BRADENTON, Fla. — Florida sold its first competitively bid taxable Build America Bonds last week, saving the state a considerable sum, said Ben Watkins, who has now become a solid believer in the federal stimulus bond program.

Watkins, director of the Florida Division of Bond Finance, was an early skeptic who felt the BAB structure would not be attractive to some muni bond issuers. But after the most recent of several successful BAB sales, Watkins said he’s changed his mind.

Florida last Thursday competitively sold two series of new-money public education capital outlay bonds as $42 million of tax-exempts and $144.5 million of BABs for a gross savings of $37 million over a strictly tax-exempt sale.

The $42 million of Series F tax-exempt noncallable bonds priced to yield 1.55% in 2013, 2.35% in 2016, and 4% in 2019, the final year of maturity. Of the eight bidders, the deal sold to UBS Financial Services Inc. at a true interest cost of 2.44%.

The $144.5 million of taxable Series G BABs, which are callable in 10 years, priced to yield 4.35% in 2020, 5.6% in 2030, and 5.75% in 2029, the final year of maturity.  Of the five bidders, the deal was awarded to Merrill Lynch & Co. at a true interest cost of 5.56%.

The bonds were rated AA-plus by Fitch Ratings, Aa1 by Moody’s Investors Service, and AAA by Standard & Poor’s. Bond counsel was Squire, Sanders & Dempsey LLP.

Under the BAB program, issuers receive an interest subsidy from the federal government. After the 35% federal subsidy from the U.S. Treasury, the BAB portion of the deal carries a 3.52% interest rate over the life of the bonds.

“That’s pretty low for 30-year money,” Watkins said. “At the end of the day my net cost on that whole loan is a little better than 3.5% on a 30-year loan.
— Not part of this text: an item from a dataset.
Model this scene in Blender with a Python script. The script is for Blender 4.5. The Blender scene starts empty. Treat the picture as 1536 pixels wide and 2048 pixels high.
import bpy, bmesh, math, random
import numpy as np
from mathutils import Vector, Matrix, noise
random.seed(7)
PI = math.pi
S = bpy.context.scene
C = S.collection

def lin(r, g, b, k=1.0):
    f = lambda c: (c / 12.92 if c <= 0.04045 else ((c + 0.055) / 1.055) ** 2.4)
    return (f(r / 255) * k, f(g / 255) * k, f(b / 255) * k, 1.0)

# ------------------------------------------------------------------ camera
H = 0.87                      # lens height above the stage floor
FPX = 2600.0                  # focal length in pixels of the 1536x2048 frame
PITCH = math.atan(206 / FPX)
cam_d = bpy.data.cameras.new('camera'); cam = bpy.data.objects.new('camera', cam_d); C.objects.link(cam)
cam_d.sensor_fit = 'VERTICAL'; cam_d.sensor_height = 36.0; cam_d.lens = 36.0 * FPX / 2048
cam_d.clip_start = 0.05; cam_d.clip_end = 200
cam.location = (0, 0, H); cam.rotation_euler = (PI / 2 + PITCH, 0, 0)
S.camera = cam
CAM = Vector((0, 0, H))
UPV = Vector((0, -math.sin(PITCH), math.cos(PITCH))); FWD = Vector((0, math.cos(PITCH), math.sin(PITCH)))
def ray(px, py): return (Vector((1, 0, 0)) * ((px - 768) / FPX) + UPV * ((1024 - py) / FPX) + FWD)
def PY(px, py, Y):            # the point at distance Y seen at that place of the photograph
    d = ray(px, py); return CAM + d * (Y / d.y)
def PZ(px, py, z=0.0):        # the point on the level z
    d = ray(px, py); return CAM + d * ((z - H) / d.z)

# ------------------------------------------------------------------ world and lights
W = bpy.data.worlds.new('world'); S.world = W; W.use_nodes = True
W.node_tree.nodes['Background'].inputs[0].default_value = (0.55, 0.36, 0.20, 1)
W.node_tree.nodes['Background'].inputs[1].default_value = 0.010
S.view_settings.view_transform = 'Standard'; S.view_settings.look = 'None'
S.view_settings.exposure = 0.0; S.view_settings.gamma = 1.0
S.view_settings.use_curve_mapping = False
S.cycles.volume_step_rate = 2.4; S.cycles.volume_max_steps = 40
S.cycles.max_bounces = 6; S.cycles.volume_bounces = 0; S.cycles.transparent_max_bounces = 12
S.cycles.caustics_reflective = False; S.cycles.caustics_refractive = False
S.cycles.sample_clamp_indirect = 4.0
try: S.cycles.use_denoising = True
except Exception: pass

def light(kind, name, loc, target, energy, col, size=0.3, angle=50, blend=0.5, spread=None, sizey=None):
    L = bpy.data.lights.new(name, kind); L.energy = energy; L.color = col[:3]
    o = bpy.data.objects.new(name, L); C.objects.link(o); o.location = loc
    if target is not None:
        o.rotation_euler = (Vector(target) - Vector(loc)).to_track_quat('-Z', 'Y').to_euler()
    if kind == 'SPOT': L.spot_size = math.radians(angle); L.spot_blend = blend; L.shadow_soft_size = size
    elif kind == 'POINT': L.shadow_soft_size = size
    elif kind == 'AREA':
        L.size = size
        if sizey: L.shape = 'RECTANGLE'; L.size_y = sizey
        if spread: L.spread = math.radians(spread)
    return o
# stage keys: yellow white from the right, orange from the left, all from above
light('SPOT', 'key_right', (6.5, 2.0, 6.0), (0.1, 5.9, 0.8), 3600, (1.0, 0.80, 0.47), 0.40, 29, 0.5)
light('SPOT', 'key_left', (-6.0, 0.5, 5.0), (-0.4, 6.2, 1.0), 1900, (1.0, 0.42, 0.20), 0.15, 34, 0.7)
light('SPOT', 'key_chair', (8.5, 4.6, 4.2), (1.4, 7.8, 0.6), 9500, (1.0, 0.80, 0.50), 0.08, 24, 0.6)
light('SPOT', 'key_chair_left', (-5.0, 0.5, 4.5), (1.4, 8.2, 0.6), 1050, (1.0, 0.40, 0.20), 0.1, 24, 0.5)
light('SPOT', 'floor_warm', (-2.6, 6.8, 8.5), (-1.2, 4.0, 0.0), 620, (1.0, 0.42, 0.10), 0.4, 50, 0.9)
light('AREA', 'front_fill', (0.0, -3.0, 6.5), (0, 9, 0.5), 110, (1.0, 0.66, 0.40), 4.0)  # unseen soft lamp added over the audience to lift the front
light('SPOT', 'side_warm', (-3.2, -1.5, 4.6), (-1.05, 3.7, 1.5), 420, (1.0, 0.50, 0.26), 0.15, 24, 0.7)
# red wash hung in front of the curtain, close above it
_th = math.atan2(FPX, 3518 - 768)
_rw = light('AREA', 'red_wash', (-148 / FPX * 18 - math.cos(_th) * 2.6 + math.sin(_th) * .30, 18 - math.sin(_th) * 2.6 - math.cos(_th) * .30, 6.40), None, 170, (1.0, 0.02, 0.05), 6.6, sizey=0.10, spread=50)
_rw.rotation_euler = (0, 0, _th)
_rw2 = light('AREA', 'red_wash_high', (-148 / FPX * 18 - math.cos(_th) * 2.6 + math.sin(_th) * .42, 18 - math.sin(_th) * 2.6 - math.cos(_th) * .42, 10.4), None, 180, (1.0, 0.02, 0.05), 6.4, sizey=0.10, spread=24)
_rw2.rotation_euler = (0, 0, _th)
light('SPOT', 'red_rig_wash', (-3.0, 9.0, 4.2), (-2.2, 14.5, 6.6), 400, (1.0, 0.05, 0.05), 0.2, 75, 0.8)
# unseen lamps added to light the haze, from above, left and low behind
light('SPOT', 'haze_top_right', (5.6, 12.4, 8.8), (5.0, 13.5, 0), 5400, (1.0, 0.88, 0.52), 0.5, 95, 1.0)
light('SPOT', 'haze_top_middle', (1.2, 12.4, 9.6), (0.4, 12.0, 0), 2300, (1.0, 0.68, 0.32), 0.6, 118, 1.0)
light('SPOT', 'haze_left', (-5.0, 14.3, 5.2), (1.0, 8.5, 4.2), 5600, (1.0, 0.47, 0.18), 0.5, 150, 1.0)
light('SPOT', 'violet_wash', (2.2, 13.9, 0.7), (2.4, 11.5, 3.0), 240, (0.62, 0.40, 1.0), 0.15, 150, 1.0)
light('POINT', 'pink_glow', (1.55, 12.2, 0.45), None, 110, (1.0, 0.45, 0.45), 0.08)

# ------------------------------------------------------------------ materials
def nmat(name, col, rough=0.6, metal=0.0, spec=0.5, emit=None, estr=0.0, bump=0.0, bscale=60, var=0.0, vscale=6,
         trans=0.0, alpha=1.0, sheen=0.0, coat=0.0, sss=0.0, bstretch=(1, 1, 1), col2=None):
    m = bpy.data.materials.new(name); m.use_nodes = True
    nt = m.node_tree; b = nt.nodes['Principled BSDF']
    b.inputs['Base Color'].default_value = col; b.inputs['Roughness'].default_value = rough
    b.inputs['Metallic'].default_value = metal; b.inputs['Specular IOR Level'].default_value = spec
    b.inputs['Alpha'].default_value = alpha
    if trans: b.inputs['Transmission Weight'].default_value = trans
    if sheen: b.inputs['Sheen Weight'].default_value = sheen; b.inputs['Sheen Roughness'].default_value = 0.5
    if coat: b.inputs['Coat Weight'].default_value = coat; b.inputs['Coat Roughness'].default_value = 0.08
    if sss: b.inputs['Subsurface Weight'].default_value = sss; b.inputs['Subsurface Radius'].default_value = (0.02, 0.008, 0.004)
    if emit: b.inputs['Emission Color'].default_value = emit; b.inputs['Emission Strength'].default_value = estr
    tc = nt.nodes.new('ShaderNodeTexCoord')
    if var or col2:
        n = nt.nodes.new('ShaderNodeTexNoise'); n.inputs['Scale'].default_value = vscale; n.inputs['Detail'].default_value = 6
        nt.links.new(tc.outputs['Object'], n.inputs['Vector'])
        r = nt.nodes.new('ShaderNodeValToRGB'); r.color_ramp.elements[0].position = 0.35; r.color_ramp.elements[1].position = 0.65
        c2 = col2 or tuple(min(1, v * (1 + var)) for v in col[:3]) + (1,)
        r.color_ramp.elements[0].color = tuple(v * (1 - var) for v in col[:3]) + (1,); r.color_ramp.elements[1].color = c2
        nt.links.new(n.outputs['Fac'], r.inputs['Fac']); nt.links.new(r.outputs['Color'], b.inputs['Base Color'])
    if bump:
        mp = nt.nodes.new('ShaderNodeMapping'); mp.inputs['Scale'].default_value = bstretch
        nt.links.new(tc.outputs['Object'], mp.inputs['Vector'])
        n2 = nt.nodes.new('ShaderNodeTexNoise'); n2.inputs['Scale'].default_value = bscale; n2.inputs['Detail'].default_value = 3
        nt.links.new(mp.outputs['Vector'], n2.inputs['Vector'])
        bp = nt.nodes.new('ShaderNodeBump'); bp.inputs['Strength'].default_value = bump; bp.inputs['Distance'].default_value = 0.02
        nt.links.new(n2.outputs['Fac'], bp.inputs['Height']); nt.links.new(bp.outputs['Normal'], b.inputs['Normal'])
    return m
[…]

That’s why BABs are so popular.”

If the entire offering had sold as tax-exempt bonds, Watkins said the true interest cost would have been around 4.25%, or about 75 basis points more, which equates to gross debt service savings of $37 million.

Not long after the American Recovery and Reinvestment Act was enacted in February, Watkins felt there could be impediments to using BABs because of conventions in the taxable market such as investors’ penchant for bullet maturities.

As the bonds gained in popularity, Watkins said “market conventions have moved in our direction.”

The changes enabled him to use an amortizing structure without bullet maturities, resulting in level debt service, and he can keep the 10-year par call normally used on a tax-exempt transaction.

Watkins said the state could have saved more on last Thursday’s deal but he was not willing to sell the call rights.

“That’s making a 30-year bet that the federal government is not going to change this program, and I’m not willing to make that bet,” he said. “I’ll accept that level of risk for 10 years, but not 30 years.”

Watkins, who is a big believer in competitive sales, does not think the days of selling on a negotiated basis are over, especially for lesser-known credits that need more marketing.

 “We need to have the right credit to sell to get the kind of result that we got on this competitive BAB transaction,” he said.

Watkins expects to be back in the market with another BAB offering in a month or so, selling $300 million to $350 million for prison construction.

Since the start of Florida’s fiscal year July 1, Watkins’ agency has sold more than $800 million of public education capital outlay refunding bonds in four transactions. Without extending maturities, he said those deals garnered about $82.6 million in present-value savings.